Closing Arguments Shape Silicon Valley Bias Case

     SAN FRANCISCO (CN) – In Tuesday’s closing arguments for a closely watched Silicon Valley gender discrimination case, attorneys painted wildly different portraits of Ellen Pao, the woman suing venerated venture capital firm Kleiner Perkins Caufield & Byers.
     Pao claims, among other things, that the firm didn’t promote her because she’s a woman and retaliated against her by firing her a few months after she filed the 2012 lawsuit.
     “We are all here today because Kleiner Perkins broke the law,” said Pao attorney Alan Exelrod, of Rudy, Exelrod, Zieff & Lowe. “The evidence compels the conclusion that men were judged by one standard and women by another.”
     Exelrod described Pao as a hardworking and productive employee who “generated more revenue than any of the other men” who received promotions over her. He touted her role in several projects, including developing business in China and her interest in funding Twitter – though that funding was initially denied.
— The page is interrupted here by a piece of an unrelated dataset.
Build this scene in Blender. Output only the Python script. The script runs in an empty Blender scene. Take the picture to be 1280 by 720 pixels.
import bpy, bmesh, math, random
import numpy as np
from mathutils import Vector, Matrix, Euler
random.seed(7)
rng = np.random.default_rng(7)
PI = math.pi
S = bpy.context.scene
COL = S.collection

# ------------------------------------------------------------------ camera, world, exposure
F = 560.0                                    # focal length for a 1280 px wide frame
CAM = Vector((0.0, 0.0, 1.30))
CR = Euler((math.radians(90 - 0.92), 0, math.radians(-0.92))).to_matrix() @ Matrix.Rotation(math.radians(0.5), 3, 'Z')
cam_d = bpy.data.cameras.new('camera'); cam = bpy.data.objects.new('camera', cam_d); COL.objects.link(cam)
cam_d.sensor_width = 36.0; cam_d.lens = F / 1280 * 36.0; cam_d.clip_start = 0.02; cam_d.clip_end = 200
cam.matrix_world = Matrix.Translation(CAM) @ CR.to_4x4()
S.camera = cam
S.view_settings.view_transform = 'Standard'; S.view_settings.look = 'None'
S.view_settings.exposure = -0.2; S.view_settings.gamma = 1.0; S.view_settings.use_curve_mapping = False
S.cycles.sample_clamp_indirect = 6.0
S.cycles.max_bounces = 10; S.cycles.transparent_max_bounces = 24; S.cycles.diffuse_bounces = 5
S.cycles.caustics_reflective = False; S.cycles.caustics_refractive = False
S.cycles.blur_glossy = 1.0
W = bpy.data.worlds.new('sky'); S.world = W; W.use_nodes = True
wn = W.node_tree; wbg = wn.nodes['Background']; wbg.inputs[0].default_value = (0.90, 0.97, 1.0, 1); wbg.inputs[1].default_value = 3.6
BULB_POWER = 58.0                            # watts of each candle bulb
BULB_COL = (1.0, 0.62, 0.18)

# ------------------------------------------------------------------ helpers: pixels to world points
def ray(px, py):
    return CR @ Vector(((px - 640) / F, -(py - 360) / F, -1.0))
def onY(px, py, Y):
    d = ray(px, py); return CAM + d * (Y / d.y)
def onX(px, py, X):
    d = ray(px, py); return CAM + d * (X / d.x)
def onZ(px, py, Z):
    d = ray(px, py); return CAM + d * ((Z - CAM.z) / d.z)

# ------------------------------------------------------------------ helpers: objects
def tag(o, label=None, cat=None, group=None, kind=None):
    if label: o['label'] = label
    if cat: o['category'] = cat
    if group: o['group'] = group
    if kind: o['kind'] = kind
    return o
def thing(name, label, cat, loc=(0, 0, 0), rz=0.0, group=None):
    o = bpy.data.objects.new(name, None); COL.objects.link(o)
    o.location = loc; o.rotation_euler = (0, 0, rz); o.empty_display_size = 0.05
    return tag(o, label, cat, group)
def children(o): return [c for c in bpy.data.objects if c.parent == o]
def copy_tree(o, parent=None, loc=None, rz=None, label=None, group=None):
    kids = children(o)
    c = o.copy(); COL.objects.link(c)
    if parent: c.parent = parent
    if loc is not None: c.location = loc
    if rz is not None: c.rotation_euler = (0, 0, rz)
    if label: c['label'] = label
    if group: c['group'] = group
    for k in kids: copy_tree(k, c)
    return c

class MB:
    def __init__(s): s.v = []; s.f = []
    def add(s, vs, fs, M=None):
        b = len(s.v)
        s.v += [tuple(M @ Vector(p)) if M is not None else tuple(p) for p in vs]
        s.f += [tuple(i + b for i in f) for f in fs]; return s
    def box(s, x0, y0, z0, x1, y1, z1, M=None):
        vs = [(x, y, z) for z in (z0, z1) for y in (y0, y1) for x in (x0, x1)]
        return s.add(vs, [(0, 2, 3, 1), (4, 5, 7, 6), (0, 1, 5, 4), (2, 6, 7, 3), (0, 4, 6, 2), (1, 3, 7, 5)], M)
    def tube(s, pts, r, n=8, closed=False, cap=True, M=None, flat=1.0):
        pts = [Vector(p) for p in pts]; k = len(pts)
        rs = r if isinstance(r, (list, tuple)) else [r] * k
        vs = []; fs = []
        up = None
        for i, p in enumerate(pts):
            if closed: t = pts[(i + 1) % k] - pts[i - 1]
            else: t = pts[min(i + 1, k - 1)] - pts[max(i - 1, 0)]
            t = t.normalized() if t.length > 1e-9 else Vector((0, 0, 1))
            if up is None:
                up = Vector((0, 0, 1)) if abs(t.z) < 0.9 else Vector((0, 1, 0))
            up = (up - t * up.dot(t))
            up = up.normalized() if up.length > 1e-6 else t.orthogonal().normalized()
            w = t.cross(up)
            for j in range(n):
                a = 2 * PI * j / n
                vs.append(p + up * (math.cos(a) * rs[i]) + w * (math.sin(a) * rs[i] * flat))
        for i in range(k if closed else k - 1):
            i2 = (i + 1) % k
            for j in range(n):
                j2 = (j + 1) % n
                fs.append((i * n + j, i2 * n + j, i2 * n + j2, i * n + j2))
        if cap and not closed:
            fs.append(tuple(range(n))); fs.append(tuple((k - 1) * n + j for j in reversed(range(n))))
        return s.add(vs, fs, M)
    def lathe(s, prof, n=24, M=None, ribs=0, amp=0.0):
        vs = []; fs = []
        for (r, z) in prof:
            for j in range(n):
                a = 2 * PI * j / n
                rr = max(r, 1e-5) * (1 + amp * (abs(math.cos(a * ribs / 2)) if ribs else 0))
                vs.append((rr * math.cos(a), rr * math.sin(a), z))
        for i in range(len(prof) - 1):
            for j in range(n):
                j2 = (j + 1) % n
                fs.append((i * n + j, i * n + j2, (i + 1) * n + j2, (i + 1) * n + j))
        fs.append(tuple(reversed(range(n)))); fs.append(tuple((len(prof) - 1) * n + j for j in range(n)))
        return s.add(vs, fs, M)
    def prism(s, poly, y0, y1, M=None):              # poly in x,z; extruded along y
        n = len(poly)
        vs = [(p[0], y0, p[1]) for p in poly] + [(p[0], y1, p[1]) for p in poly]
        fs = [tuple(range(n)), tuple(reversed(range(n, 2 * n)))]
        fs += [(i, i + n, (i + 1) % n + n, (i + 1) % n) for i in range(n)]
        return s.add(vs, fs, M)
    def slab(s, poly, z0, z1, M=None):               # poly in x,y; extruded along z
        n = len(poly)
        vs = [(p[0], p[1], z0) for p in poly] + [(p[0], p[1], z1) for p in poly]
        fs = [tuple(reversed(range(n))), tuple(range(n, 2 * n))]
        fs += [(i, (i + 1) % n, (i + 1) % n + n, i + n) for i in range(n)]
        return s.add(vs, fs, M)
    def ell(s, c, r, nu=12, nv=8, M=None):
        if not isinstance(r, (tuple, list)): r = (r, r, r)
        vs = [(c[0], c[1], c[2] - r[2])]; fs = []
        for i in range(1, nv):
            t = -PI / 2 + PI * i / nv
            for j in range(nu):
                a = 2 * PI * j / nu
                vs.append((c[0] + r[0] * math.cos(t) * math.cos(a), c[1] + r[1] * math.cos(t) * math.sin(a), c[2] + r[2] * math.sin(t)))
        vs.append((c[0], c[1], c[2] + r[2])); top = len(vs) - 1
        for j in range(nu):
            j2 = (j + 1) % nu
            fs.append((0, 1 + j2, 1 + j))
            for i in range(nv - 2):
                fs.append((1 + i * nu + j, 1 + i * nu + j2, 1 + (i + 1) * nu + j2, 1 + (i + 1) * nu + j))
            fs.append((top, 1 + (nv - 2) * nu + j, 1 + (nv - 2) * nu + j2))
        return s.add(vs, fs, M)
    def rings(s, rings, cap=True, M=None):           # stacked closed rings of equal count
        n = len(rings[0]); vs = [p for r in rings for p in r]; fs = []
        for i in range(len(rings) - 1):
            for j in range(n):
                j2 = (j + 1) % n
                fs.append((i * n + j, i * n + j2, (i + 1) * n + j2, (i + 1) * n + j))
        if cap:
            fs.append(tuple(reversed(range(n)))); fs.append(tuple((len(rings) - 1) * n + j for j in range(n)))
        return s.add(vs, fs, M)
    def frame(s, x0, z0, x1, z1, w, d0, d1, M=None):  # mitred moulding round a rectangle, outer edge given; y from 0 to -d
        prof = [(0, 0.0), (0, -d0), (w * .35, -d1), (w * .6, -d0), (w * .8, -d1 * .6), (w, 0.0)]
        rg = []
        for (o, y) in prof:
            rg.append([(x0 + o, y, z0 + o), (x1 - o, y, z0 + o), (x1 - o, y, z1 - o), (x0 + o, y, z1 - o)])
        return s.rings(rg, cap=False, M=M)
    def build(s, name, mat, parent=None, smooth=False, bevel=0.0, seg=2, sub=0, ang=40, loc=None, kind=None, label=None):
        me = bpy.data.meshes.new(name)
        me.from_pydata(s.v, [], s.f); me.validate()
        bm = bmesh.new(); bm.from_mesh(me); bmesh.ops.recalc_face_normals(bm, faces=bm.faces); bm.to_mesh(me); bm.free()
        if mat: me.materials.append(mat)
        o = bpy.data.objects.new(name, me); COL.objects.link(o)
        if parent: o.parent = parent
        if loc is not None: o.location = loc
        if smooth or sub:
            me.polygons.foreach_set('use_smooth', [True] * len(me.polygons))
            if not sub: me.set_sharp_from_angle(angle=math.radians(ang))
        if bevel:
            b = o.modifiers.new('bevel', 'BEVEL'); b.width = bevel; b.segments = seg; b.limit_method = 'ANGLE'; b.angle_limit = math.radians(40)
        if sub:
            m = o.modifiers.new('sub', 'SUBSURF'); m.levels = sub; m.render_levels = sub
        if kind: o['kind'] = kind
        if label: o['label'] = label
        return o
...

     “There’s a real irony here,” the attorney quipped to jurors, “because your verdict is going to be announced to those people and the world on Twitter.”
     But Kleiner Perkins’ attorney Lynne Hermle, of Orrick, Herrington & Sutcliffe, cast doubt on Pao’s claims and her character.
     “Like so many misplaced accusations you’ve heard in the course of this trial, these claims are simply a continuation of Ellen Pao’s attempts to blame others for her own failings,” Hermle said.
     She referenced performance reviews that called Pao “caustic” and “dictatorial,” and told the jury that Pao was not “fit for the team-based culture” needed for venture capitalism.
     Hermle said that Pao had trouble working with others and didn’t make efforts to improve when criticized in performance reviews.
     “Maybe because of her record of academic achievements she was already a success in her own mind,” Hermle said.
     Pao, who is now interim CEO of Reddit, has a Bachelor’s degree from Princeton University and a law degree and a Master’s degree in business from Harvard. She’s suing for $16 million in lost wages and future earnings, but the payoff could balloon by tens of millions because Judge Harold Kahn ruled last weekend that Pao can also sue for punitive damages.
     The trial has received national attention, particularly because of its reverberations in the tech world, often criticized as being a “boy’s club.”
     Pao’s descriptions of her experience at the firm include enduring an uncomfortable plane ride in which male co-workers talked about porn stars; a dinner with former Vice President Al Gore that no women were invited to because women allegedly “kill the buzz;” and a co-worker’s gift of a sexually explicit book on Valentine’s Day.
     Pao also claims that another co-worker with whom she had a brief affair with but broke off after discovering that he was still married was fired after another woman complained about his alleged sexual advances.
     Today, at the tail-end of the month-long trial, the courtroom was so packed with observers some had to stand while others sat on cabinets or on the floor.
     Exelrod shot at the heart of the matter, claiming that Kleiner Perkins’ male leaders “ran Kleiner Perkins like a boys’ club.”
     Even John Doerr, a famed venture capitalist who has been lauded as supporting women in tech, had a part to play in the company’s “double standard” toward women, Exelrod said.
     As Pao’s boss, Doerr developed a mentor-mentee relationship with her for several years before their relationship soured.
     Exelrod argued that if Doerr was so committed to diversity, why was “virtually every junior partner who was hired” a man?
     “We’re looking for commitments to diversity, not lip service,” the attorney said.
     But Hermle countered, stating that Doerr listened and asked for Pao’s input when she went to him with concerns about the company’s culture. And because Pao was close to Doerr, she got “opportunity after opportunity after opportunity from the time she walked into the door,’ Hermle said.
     Pao was even paid more than other than her colleagues because of her background, Hermle said.
     “There may be discrimination in venture capitalism,” Hermle said, “but there was and is no gender discrimination at Kleiner Perkins, where strong and accomplished women continue to succeed.”
     All of the Kleiner Perkins women who were brought to the stand to testify denied that gender discrimination existed at the company, she added.
     Pao was eventually fired not because of her lawsuit but because she didn’t make a good employee, she said.
     Hermle will continue her closing arguments Wednesday, followed by a chance to rebut by Pao’s team.